RECORDED INFORMATION –

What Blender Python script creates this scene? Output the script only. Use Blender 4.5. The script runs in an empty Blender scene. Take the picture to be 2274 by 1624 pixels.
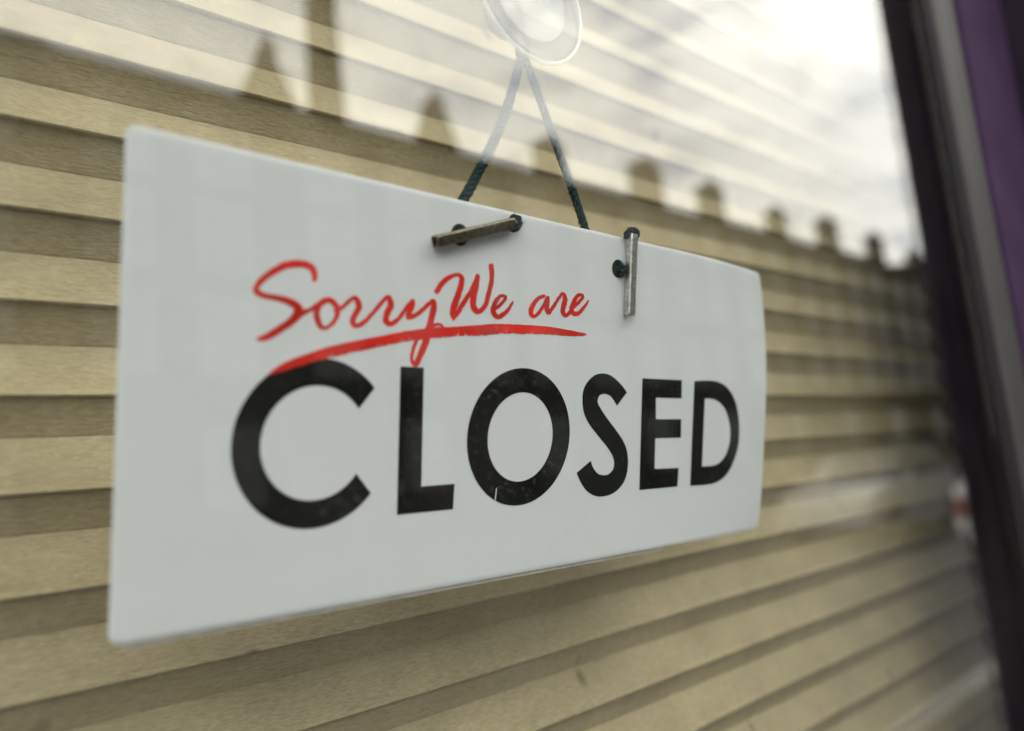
import bpy, bmesh, math, random
from mathutils import Vector, Matrix, noise
random.seed(11)
scene = bpy.context.scene
COL = scene.collection

# ------------------------------------------------------------------ camera
# World: the shop window is the plane y = 0, x runs right along it, y < 0 is the street, z is up (pavement z = 0).
CAM = Vector((0.0, -0.150, 1.5))
FWD = Vector((0.65634791, 0.74025084, 0.14572616))
RGT = Vector((0.75402792, -0.65014426, -0.09356461))
UPV = RGT.cross(FWD).normalized()
cam_d = bpy.data.cameras.new('camera')
cam = bpy.data.objects.new('camera', cam_d); COL.objects.link(cam)
R3 = Matrix((RGT.normalized(), UPV, -FWD.normalized())).transposed()
cam.matrix_world = Matrix.Translation(CAM) @ R3.to_4x4()
cam_d.sensor_width = 36.0
cam_d.lens = 36.0 * 1700.0 / 2273.0
cam_d.clip_start = 0.01; cam_d.clip_end = 2000
cam_d.dof.use_dof = True
cam_d.dof.focus_distance = 0.247
cam_d.dof.aperture_fstop = 4.9
scene.camera = cam

# ------------------------------------------------------------------ sky
world = bpy.data.worlds.new('World'); scene.world = world
world.use_nodes = True
nt = world.node_tree; nt.nodes.clear()
def N(t, typ, **kw):
    n = t.nodes.new(typ)
    for k, v in kw.items(): setattr(n, k, v)
    return n
SUN_EL, SUN_AZ = math.radians(48), math.radians(150)
sky = N(nt, 'ShaderNodeTexSky', sky_type='NISHITA', sun_disc=False)
sky.sun_elevation = SUN_EL; sky.sun_rotation = SUN_AZ
sk = N(nt, 'ShaderNodeVectorMath', operation='SCALE'); sk.inputs['Scale'].default_value = 0.09
nt.links.new(sky.outputs[0], sk.inputs[0])
tc = N(nt, 'ShaderNodeTexCoord')
mp = N(nt, 'ShaderNodeMapping'); mp.inputs['Scale'].default_value = (1.0, 1.0, 2.6); mp.inputs['Location'].default_value = (0.7, 0.2, 0.35)
nt.links.new(tc.outputs['Generated'], mp.inputs[0])
n1 = N(nt, 'ShaderNodeTexNoise'); n1.inputs['Scale'].default_value = 7.5; n1.inputs['Detail'].default_value = 6; n1.inputs['Roughness'].default_value = 0.55; n1.inputs['Distortion'].default_value = 0.35
nt.links.new(mp.outputs[0], n1.inputs['Vector'])
cr = N(nt, 'ShaderNodeValToRGB')
nt.links.new(n1.outputs['Fac'], cr.inputs[0])
e = cr.color_ramp.elements
e[0].position = 0.34; e[0].color = (0.49, 0.50, 0.52, 1)
e[1].position = 0.60; e[1].color = (0.93, 0.915, 0.84, 1)
m = e.new(0.47); m.color = (0.80, 0.79, 0.74, 1)
cl = N(nt, 'ShaderNodeVectorMath', operation='SCALE'); cl.inputs['Scale'].default_value = 1.75
nt.links.new(cr.outputs[0], cl.inputs[0])
n2 = N(nt, 'ShaderNodeTexNoise'); n2.inputs['Scale'].default_value = 1.7; n2.inputs['Detail'].default_value = 3
nt.links.new(mp.outputs[0], n2.inputs['Vector'])
mr = N(nt, 'ShaderNodeMapRange'); mr.inputs['From Min'].default_value = 0.25; mr.inputs['From Max'].default_value = 0.5; mr.inputs['To Min'].default_value = 0.85; mr.inputs['To Max'].default_value = 1.0
nt.links.new(n2.outputs['Fac'], mr.inputs['Value'])
mx = N(nt, 'ShaderNodeMix', data_type='RGBA')
nt.links.new(mr.outputs[0], mx.inputs[0]); nt.links.new(sk.outputs[0], mx.inputs[6]); nt.links.new(cl.outputs[0], mx.inputs[7])
# brightest where the veiled sun stands low behind the terrace, duller overhead and behind the shop
nrm = N(nt, 'ShaderNodeVectorMath', operation='NORMALIZE'); nt.links.new(tc.outputs['Generated'], nrm.inputs[0])
gd = N(nt, 'ShaderNodeVectorMath', operation='DOT_PRODUCT'); nt.links.new(nrm.outputs[0], gd.inputs[0]); gd.inputs[1].default_value = Vector((0.12, -0.88, 0.44)).normalized()
gm = N(nt, 'ShaderNodeMapRange', interpolation_type='SMOOTHSTEP'); gm.inputs['From Min'].default_value = -0.2; gm.inputs['From Max'].default_value = 0.72; gm.inputs['To Min'].default_value = 0.30; gm.inputs['To Max'].default_value = 3.5
nt.links.new(gd.outputs['Value'], gm.inputs['Value'])
sz = N(nt, 'ShaderNodeSeparateXYZ'); nt.links.new(nrm.outputs[0], sz.inputs[0])
zr = N(nt, 'ShaderNodeMapRange'); zr.inputs['From Min'].default_value = 0.55; zr.inputs['From Max'].default_value = 0.85; zr.inputs['To Min'].default_value = 1.0; zr.inputs['To Max'].default_value = 0.45
nt.links.new(sz.outputs['Z'], zr.inputs['Value'])
gz = N(nt, 'ShaderNodeMath', operation='MULTIPLY'); nt.links.new(gm.outputs[0], gz.inputs[0]); nt.links.new(zr.outputs[0], gz.inputs[1])
xr = N(nt, 'ShaderNodeFloatCurve')     # the brightest cloud stands east-south-east, thinning again further round
cv = xr.mapping.curves[0]; cv.points[0].location = (0.0, 0.5); cv.points[1].location = (1.0, 0.33)
for px_, py_ in ((0.30, 0.50), (0.52, 0.64), (0.72, 0.56), (0.90, 0.35)): cv.points.new(px_, py_)
xr.mapping.update()
nt.links.new(sz.outputs['X'], xr.inputs['Value'])
x2 = N(nt, 'ShaderNodeMath', operation='MULTIPLY'); nt.links.new(xr.outputs[0], x2.inputs[0]); x2.inputs[1].default_value = 2.0
gx = N(nt, 'ShaderNodeMath', operation='MULTIPLY'); nt.links.new(gz.outputs[0], gx.inputs[0]); nt.links.new(x2.outputs[0], gx.inputs[1])
fin = N(nt, 'ShaderNodeVectorMath', operation='SCALE'); nt.links.new(mx.outputs[2], fin.inputs[0]); nt.links.new(gx.outputs[0], fin.inputs['Scale'])
bg = N(nt, 'ShaderNodeBackground'); wo = N(nt, 'ShaderNodeOutputWorld')
nt.links.new(fin.outputs[0], bg.inputs[0]); nt.links.new(bg.outputs[0], wo.inputs[0])

# ------------------------------------------------------------------ sun (veiled by cloud)
sd = bpy.data.lights.new('sun', 'SUN'); sd.energy = 0.5; sd.angle = math.radians(20); sd.color = (1, 0.95, 0.86)
sun = bpy.data.objects.new('sun', sd); COL.objects.link(sun)
sdir = Vector((math.sin(SUN_AZ) * math.cos(SUN_EL), math.cos(SUN_AZ) * math.cos(SUN_EL), math.sin(SUN_EL)))
sun.rotation_euler = sdir.to_track_quat('Z', 'Y').to_euler()

scene.view_settings.view_transform = 'Standard'; scene.view_settings.look = 'None'
scene.view_settings.gamma = 1.0; scene.view_settings.use_curve_mapping = False
scene.view_settings.exposure = -0.10
scene.render.engine = 'CYCLES'
scene.cycles.use_denoising = True
scene.cycles.max_bounces = 10; scene.cycles.transparent_max_bounces = 24
scene.cycles.sample_clamp_indirect = 6

# ------------------------------------------------------------------ helpers
def mat(name, col=(0.5, 0.5, 0.5), rough=0.6, spec=0.5, metal=0.0, noise_scale=None, noise_amt=0.12, bump=0.0, bump_scale=None, map_scale=(1, 1, 1)):
    m = bpy.data.materials.new(name); m.use_nodes = True
    t = m.node_tree; b = t.nodes['Principled BSDF']
    b.inputs['Base Color'].default_value = (*col, 1); b.inputs['Roughness'].default_value = rough
    b.inputs['Specular IOR Level'].default_value = spec; b.inputs['Metallic'].default_value = metal
    if noise_scale:
        tc = N(t, 'ShaderNodeTexCoord'); mp = N(t, 'ShaderNodeMapping'); mp.inputs['Scale'].default_value = map_scale
        nz = N(t, 'ShaderNodeTexNoise'); nz.inputs['Scale'].default_value = noise_scale; nz.inputs['Detail'].default_value = 5
        t.links.new(tc.outputs['Object'], mp.inputs[0]); t.links.new(mp.outputs[0], nz.inputs['Vector'])
        r = N(t, 'ShaderNodeMapRange'); r.inputs['From Min'].default_value = 0.3; r.inputs['From Max'].default_value = 0.7
        r.inputs['To Min'].default_value = 1 - noise_amt; r.inputs['To Max'].default_value = 1 + noise_amt
        t.links.new(nz.outputs['Fac'], r.inputs['Value'])
        s = N(t, 'ShaderNodeVectorMath', operation='SCALE'); s.inputs[0].default_value = col
        t.links.new(r.outputs[0], s.inputs['Scale']); t.links.new(s.outputs[0], b.inputs['Base Color'])
        if bump:
            nb = nz
            if bump_scale:
                nb = N(t, 'ShaderNodeTexNoise'); nb.inputs['Scale'].default_value = bump_scale; nb.inputs['Detail'].default_value = 4
                t.links.new(mp.outputs[0], nb.inputs['Vector'])
            bp = N(t, 'ShaderNodeBump'); bp.inputs['Strength'].default_value = 1.0; bp.inputs['Distance'].default_value = bump
            t.links.new(nb.outputs['Fac'], bp.inputs['Height']); t.links.new(bp.outputs[0], b.inputs['Normal'])
    return m
def link(name, bm, m, parent=None, smooth=False):
    me = bpy.data.meshes.new(name); bm.normal_update(); bm.to_mesh(me); bm.free()
    if m: me.materials.append(m)
    if smooth:
        for p in me.polygons: p.use_smooth = True
    o = bpy.data.objects.new(name, me); COL.objects.link(o)
    if parent: o.parent = parent
    return o
def tag(o, label, cat, group=None, kind=None):
    if label: o['label'] = label
    if cat: o['category'] = cat
    if group: o['group'] = group
    if kind: o['kind'] = kind
    return o
def empty(name, loc, label, cat, group=None):
    o = bpy.data.objects.new(name, None); COL.objects.link(o); o.location = loc
    o.empty_display_size = 0.05
    return tag(o, label, cat, group)
def box(bm, x0, x1, y0, y1, z0, z1):
    r = bmesh.ops.create_cube(bm, size=1.0)
    for v in r['verts']:
        v.co = Vector(((x0 + x1) / 2 + v.co.x * (x1 - x0), (y0 + y1) / 2 + v.co.y * (y1 - y0), (z0 + z1) / 2 + v.co.z * (z1 - z0)))
    return r['verts']
def boxo(name, dims, m, parent=None, bevel=0.0):
    bm = bmesh.new(); box(bm, *dims)
    if bevel: bmesh.ops.bevel(bm, geom=bm.edges[:], offset=bevel, segments=2, affect='EDGES', profile=0.6)
    return link(name, bm, m, parent)
def tube(bm, pts, rads, sides=10, cap=True):
    rings = []; prev = None
    n = len(pts)
    for i, p in enumerate(pts):
        t = (pts[min(i + 1, n - 1)] - pts[max(i - 1, 0)]).normalized()
        if prev is None:
            a = Vector((0, 0, 1)) if abs(t.z) < 0.9 else Vector((1, 0, 0))
            u = t.cross(a).normalized()
        else:
            u = (prev - t * prev.dot(t)).normalized()
        prev = u; w = t.cross(u)
        r = rads if isinstance(rads, float) else rads[i]
        rings.append([bm.verts.new(p + (u * math.cos(2 * math.pi * k / sides) + w * math.sin(2 * math.pi * k / sides)) * r) for k in range(sides)])
    for a, b in zip(rings[:-1], rings[1:]):
        for k in range(sides):
            bm.faces.new((a[k], a[(k + 1) % sides], b[(k + 1) % sides], b[k]))
    if cap:
        bm.faces.new(rings[0][::-1]); bm.faces.new(rings[-1])
def catmull(P, n=8):
    out = []
    for i in range(len(P) - 1):
        p0, p1, p2, p3 = P[max(i - 1, 0)], P[i], P[i + 1], P[min(i + 2, len(P) - 1)]
        for k in range(n):
            t = k / n
            out.append(0.5 * ((2 * p1) + (p2 - p0) * t + (2 * p0 - 5 * p1 + 4 * p2 - p3) * t * t + (3 * p1 - p0 - 3 * p2 + p3) * t ** 3))
    out.append(P[-1].copy())
    return out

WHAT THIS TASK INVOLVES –
Everything from the top line of the data down to and including the line with "scene.camera = cam" is to be copied, except the pictures.

THE OUTPUT –
What Blender Python script creates this scene? Output the script only. Use Blender 4.5. The script runs in an empty Blender scene. Take the picture to be 2274 by 1624 pixels.
import bpy, bmesh, math, random
from mathutils import Vector, Matrix, noise
random.seed(11)
scene = bpy.context.scene
COL = scene.collection

# ------------------------------------------------------------------ camera
# World: the shop window is the plane y = 0, x runs right along it, y < 0 is the street, z is up (pavement z = 0).
CAM = Vector((0.0, -0.150, 1.5))
FWD = Vector((0.65634791, 0.74025084, 0.14572616))
RGT = Vector((0.75402792, -0.65014426, -0.09356461))
UPV = RGT.cross(FWD).normalized()
cam_d = bpy.data.cameras.new('camera')
cam = bpy.data.objects.new('camera', cam_d); COL.objects.link(cam)
R3 = Matrix((RGT.normalized(), UPV, -FWD.normalized())).transposed()
cam.matrix_world = Matrix.Translation(CAM) @ R3.to_4x4()
cam_d.sensor_width = 36.0
cam_d.lens = 36.0 * 1700.0 / 2273.0
cam_d.clip_start = 0.01; cam_d.clip_end = 2000
cam_d.dof.use_dof = True
cam_d.dof.focus_distance = 0.247
cam_d.dof.aperture_fstop = 4.9
scene.camera = cam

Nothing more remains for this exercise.